Exclusif : Auchan face à ses difficultés
La filiale française du groupe nordiste enregistrerait un résultat d’exploitation en baisse de 50% sur les neuf premiers mois de 2016. Plus globalement, Auchan ne pèse plus que 28% de l’empire Mulliez.
Au moment de sa prise de fonction à la présidence d’Auchan Retail France, en octobre 2015, Patrick Espasa se vantait, en petit comité, de pouvoir tripler le résultat de la branche française du géant de l’hypermarché.
Un an plus tard, l’ex-patron de la filiale roumaine a certes mis un terme aux aventures de l’ère Mignot, le précédent directeur général, mais il est loin d’avoir redressé les comptes dans l’Hexagone. Pire, sur les neuf premiers mois de l’année écoulée, la France verrait son résultat d’exploitation divisé par deux par rapport à l’année précédente, à 25 millions d’euros.
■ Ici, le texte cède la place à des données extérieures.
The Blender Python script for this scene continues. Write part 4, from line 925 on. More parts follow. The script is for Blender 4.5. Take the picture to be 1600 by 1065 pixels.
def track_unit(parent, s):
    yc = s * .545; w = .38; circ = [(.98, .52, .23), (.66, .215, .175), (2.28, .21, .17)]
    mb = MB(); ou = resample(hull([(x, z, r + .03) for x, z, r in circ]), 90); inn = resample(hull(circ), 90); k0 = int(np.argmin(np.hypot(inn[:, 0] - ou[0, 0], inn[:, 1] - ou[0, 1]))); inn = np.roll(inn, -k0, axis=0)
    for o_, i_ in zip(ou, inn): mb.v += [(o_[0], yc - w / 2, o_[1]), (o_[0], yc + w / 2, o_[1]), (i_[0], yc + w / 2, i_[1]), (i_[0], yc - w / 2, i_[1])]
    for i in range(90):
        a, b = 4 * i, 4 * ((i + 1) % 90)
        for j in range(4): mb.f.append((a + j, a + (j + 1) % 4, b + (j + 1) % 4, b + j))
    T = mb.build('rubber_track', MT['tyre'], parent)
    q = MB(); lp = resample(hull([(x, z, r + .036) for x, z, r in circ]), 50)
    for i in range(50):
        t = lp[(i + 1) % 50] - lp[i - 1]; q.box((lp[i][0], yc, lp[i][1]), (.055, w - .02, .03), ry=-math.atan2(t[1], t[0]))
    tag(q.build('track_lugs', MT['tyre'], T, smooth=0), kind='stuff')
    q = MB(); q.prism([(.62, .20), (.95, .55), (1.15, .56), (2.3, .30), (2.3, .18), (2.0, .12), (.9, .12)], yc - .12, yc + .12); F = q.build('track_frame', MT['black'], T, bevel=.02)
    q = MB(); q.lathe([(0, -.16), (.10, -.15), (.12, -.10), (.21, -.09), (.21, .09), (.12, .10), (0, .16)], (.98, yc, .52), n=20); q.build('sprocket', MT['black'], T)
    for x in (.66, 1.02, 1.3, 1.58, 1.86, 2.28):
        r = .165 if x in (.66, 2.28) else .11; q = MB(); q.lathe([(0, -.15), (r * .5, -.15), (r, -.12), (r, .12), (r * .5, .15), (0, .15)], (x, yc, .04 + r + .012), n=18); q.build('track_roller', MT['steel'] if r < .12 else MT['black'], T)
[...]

Ce bilan a été dressé lors de l'assemblée générale familiale des Mulliez qui s'est tenue début décembre, et dont certains propos ont été rapportés à Linéaires.
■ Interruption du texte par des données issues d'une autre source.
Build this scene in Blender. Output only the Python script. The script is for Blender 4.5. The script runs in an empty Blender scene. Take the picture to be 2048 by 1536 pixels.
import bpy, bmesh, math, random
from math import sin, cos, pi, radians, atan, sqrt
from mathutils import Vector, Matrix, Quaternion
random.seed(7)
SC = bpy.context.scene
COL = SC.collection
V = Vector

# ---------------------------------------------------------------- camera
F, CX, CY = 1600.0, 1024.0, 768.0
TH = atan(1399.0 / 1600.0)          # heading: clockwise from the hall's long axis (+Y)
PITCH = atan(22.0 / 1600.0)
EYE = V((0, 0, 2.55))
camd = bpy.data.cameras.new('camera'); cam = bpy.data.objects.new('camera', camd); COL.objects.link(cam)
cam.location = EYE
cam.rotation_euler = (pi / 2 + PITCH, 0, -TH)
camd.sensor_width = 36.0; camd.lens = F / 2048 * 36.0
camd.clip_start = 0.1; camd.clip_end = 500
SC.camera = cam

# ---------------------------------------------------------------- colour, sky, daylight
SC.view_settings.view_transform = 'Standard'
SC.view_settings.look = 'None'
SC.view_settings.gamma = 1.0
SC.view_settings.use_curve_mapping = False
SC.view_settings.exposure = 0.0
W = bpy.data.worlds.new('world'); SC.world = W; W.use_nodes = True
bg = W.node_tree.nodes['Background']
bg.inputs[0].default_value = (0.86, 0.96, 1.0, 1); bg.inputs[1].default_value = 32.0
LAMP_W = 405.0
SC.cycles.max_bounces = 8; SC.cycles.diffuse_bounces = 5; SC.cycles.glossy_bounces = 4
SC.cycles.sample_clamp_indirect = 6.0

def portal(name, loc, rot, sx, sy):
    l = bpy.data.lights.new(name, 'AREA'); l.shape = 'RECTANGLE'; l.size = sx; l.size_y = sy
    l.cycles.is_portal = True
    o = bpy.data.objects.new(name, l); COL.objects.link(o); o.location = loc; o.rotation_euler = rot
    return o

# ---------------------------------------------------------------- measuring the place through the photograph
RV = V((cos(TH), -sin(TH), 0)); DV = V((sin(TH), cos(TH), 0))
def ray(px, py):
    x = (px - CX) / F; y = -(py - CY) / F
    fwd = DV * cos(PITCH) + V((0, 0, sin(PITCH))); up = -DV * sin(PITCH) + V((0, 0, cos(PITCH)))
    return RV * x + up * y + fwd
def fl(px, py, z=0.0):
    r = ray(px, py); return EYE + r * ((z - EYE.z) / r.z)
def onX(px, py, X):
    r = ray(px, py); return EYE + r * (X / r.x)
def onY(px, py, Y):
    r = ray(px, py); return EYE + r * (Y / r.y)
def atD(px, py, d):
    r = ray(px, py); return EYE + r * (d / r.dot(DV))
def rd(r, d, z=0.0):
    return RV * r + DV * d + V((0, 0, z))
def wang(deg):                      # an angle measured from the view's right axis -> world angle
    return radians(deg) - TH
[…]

Au cumul à fin septembre, Auchan France générait à peine 8% de l’Ebit global du groupe, marginalisant un peu plus la filiale tricolore au sein d’un ensemble réalisant désormais l’essentiel de ses profits en Chine et en Russie. Au niveau du groupe, le résultat d’exploitation serait en repli de 15% sur les trois premiers trimestres.
La question Valauchan
Après 2015 et le recul historique de la valeur de la part Valauchan (-3%), l'année 2017 signera-t-elle une nouvelle année de baisse ? Les difficultés d'Auchan France sur l'exercice 2015 avaient suscité les mêmes inquiétudes, mais n'avaient finalement pas empêché le titre de progresser de 2,1% en 2016.
A l’automne 2015, la nomination de Wilhelm Hubner comme président du directoire du groupe Auchan Holding et directeur général de la branche Retail traduisait la volonté de l’association familiale de ne pas laisser tous les pouvoirs à Vianney Mulliez. L’échec partiel de l’alliance avec Système U (un projet qu’il portait à bout de bras depuis le début) a constitué un nouvel élément affaiblissant le président du conseil de surveillance d'Auchan Holding.
Vaisseau amiral depuis des décennies de la flotte des enseignes Mulliez, le groupe Auchan ne représente plus aujourd’hui que 28% de la valeur de l’empire nordiste. "Plus dynamiques et plus rentables, Adeo (Leroy-Merlin), Décathlon ou HTM (Boulanger) grignotent chaque jour un peu plus la contribution relative du géant de l’hypermarché à la fortune du clan roubaisien", observe Bertrand Gobin, auteur de La face cachée de l’empire Mulliez (Ed. La Borne Seize).
Auchan a revendu Alinéa... aux Mulliez
Permettre aux filles de devenir des sœurs : un véritable credo au sein de la galaxie Mulliez, visant à transformer les filiales en entreprises autonomes une fois la maturité atteinte. Chez Alinéa, restée depuis 1989 au sein du groupe Auchan, la mue aura mis 26 ans à s’opérer...
Faute de résultats satisfaisants, ce sont les difficultés financières qui sont à l’origine de ce réaménagement actionnarial. Au cours des deux derniers exercices, l’enseigne d’ameublement a affiché des pertes annuelles d’environ 10 millions d’euros pour un chiffre d’affaires de 420 millions d'euros HT en 2015.
Alinéa, jusque-là dirigée par Philippe Detavernier, a été reprise en novembre par Alexis Mulliez, le président de son conseil de surveillance, avec l’association familiale Mulliez. Un tour de passe-passe capitalistique au sein du clan qui présente un double avantage : financier pour Auchan, qui élimine un foyer de pertes, et au plan de la gouvernance pour Alinéa, dont le destin ne sera plus lié à celui de son ex-maison-mère.